Copy every line that holds "from".

## BEGIN

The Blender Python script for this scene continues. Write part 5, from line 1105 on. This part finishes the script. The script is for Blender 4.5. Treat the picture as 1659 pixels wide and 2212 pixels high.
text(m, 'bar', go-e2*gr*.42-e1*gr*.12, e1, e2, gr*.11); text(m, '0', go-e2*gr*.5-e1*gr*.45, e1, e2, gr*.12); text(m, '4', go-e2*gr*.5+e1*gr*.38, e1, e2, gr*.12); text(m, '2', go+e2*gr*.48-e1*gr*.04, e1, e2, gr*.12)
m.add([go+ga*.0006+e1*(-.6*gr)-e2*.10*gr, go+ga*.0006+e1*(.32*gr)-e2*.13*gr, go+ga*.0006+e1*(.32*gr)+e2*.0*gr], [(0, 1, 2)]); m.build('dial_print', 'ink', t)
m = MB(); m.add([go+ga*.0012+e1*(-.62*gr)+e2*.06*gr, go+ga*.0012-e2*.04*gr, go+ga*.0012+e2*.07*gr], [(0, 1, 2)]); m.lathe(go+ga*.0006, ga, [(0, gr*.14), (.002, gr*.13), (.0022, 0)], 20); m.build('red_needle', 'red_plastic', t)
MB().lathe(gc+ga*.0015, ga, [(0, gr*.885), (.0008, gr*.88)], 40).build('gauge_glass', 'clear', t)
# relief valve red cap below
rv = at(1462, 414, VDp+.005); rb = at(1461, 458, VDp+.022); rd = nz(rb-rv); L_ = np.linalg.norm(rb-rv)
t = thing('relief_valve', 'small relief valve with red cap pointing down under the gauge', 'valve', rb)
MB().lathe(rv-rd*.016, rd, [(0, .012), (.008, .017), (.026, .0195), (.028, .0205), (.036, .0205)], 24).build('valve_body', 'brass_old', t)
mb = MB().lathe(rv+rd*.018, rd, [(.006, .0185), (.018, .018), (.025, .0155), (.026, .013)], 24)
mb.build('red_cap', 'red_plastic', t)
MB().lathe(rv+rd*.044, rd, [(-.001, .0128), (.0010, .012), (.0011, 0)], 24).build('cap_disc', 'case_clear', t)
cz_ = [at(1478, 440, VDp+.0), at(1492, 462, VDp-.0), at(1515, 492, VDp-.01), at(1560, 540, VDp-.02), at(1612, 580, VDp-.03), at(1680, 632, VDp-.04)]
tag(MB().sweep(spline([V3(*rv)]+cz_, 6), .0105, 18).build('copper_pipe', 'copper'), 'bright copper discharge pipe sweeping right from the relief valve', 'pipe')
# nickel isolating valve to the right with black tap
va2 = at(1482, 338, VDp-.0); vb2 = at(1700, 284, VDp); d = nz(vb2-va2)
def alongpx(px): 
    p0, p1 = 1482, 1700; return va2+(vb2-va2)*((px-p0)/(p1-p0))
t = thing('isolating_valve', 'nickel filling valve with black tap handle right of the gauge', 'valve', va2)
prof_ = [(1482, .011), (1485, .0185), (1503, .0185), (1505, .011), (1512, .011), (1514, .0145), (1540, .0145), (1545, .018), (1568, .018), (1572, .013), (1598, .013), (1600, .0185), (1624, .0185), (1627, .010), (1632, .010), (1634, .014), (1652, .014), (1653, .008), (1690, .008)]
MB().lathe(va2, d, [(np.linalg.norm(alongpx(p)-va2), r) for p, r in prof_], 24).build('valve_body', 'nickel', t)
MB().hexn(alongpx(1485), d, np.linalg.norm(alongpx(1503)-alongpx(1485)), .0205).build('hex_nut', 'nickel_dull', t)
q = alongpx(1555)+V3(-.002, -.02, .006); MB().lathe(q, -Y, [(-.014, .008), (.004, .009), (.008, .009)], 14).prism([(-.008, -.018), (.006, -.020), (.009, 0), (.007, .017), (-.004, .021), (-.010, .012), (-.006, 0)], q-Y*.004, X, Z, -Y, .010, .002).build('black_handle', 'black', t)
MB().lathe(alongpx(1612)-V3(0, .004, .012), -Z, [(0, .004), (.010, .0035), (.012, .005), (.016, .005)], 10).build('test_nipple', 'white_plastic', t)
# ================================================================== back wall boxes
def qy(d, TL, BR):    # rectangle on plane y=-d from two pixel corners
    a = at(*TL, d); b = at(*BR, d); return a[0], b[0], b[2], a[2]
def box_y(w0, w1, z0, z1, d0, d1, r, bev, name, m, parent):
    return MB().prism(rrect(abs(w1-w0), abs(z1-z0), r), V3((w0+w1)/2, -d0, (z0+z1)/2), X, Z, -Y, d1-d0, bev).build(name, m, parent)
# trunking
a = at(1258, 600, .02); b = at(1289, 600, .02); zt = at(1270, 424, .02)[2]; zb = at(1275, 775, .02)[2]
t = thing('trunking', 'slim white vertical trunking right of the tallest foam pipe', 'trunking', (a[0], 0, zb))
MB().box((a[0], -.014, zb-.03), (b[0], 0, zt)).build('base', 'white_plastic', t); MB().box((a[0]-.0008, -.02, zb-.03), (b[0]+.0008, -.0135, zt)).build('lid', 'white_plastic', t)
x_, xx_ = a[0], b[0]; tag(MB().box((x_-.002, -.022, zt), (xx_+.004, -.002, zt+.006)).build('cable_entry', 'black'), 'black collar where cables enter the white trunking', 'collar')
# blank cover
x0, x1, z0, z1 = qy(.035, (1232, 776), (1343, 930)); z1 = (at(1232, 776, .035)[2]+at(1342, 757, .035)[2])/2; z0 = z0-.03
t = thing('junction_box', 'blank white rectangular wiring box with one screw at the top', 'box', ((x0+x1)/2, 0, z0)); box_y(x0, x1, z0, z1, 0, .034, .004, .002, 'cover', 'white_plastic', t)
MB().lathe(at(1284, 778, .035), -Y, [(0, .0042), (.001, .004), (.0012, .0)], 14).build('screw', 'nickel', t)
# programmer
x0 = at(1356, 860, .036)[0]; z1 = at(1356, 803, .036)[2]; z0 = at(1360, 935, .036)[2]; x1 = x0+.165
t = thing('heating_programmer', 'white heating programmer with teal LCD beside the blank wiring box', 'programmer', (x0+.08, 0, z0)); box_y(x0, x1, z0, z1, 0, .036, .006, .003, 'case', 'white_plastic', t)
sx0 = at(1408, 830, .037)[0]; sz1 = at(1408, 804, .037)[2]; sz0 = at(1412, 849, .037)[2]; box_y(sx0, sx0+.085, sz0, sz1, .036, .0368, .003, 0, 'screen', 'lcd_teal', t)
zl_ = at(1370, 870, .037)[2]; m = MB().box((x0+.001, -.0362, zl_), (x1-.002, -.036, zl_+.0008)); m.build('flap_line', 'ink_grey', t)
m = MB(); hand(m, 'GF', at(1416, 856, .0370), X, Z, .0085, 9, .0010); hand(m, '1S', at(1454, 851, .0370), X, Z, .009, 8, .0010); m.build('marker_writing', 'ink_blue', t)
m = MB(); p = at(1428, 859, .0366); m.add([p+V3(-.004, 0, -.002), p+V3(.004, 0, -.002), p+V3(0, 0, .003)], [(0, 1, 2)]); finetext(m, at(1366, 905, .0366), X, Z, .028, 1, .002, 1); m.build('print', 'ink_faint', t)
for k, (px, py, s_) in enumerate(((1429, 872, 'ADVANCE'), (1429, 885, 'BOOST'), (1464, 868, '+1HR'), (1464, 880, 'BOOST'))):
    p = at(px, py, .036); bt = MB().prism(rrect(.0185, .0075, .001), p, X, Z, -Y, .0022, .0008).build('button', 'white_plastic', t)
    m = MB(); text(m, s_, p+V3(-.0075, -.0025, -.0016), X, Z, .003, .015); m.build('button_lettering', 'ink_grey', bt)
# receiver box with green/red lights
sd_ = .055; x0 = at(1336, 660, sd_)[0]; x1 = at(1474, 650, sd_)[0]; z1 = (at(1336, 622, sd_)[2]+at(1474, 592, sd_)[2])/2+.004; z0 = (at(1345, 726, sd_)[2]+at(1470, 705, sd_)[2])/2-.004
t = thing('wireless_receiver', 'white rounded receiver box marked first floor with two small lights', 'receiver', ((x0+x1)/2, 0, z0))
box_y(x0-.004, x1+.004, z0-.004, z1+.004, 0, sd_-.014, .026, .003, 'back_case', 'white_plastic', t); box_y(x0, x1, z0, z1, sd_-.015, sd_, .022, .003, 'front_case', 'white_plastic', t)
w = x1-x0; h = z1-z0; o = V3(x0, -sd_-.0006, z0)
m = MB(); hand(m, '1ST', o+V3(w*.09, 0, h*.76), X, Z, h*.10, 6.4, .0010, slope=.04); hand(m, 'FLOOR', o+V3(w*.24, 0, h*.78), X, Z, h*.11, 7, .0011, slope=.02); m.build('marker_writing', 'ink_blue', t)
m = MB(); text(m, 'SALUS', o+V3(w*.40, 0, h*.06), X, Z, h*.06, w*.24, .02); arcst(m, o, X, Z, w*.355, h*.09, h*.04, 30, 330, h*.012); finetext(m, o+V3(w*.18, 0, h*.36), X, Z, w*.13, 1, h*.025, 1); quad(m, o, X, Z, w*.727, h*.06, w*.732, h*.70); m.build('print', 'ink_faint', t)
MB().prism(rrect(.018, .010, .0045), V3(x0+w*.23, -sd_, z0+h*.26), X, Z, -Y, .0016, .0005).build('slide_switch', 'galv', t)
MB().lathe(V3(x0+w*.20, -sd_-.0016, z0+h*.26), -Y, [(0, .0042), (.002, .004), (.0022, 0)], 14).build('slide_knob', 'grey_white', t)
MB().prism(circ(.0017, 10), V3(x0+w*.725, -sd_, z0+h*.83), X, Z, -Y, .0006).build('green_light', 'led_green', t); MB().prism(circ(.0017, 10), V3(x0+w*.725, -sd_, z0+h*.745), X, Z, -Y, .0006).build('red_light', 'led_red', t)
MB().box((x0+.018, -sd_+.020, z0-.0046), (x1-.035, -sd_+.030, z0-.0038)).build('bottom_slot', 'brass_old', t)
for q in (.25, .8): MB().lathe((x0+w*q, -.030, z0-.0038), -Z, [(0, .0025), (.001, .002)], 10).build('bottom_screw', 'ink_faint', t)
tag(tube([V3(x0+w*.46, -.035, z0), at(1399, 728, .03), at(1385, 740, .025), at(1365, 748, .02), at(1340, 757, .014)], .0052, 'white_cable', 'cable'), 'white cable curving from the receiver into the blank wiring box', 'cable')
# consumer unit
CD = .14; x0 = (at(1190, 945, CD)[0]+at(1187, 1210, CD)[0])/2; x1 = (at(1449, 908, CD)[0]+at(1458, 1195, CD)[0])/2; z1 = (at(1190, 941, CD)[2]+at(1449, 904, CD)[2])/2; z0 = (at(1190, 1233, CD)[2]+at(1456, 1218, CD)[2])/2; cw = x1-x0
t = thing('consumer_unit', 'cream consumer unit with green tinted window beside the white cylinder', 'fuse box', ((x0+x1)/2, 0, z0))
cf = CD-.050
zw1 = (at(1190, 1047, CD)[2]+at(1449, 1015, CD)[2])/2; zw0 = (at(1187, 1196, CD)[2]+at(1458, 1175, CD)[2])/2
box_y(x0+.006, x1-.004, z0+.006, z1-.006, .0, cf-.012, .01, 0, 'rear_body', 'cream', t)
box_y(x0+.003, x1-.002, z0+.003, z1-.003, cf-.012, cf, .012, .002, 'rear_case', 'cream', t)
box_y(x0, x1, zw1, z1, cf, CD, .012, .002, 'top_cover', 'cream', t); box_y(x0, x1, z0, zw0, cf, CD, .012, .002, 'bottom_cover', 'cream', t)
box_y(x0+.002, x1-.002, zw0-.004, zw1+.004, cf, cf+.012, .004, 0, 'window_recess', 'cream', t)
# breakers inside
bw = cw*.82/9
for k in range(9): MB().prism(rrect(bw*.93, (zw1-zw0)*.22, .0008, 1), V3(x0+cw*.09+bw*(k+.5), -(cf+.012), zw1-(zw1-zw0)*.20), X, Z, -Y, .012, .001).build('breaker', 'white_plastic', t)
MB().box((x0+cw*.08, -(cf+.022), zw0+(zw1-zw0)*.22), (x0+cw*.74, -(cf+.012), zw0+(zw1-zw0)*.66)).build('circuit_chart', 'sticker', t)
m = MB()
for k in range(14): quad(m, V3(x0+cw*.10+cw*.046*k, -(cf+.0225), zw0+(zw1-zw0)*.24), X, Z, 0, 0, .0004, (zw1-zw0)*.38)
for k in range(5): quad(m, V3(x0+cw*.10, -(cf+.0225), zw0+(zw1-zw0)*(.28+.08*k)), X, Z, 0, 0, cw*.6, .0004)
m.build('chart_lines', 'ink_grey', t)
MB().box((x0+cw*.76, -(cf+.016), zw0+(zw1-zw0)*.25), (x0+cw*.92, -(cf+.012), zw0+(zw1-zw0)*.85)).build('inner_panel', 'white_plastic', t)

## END

#### REPLY TO THE TASK:
The Blender Python script for this scene continues. Write part 5, from line 1105 on. This part finishes the script. The script is for Blender 4.5. Treat the picture as 1659 pixels wide and 2212 pixels high.
tag(MB().sweep(spline([V3(*rv)]+cz_, 6), .0105, 18).build('copper_pipe', 'copper'), 'bright copper discharge pipe sweeping right from the relief valve', 'pipe')
def qy(d, TL, BR):    # rectangle on plane y=-d from two pixel corners
tag(tube([V3(x0+w*.46, -.035, z0), at(1399, 728, .03), at(1385, 740, .025), at(1365, 748, .02), at(1340, 757, .014)], .0052, 'white_cable', 'cable'), 'white cable curving from the receiver into the blank wiring box', 'cable')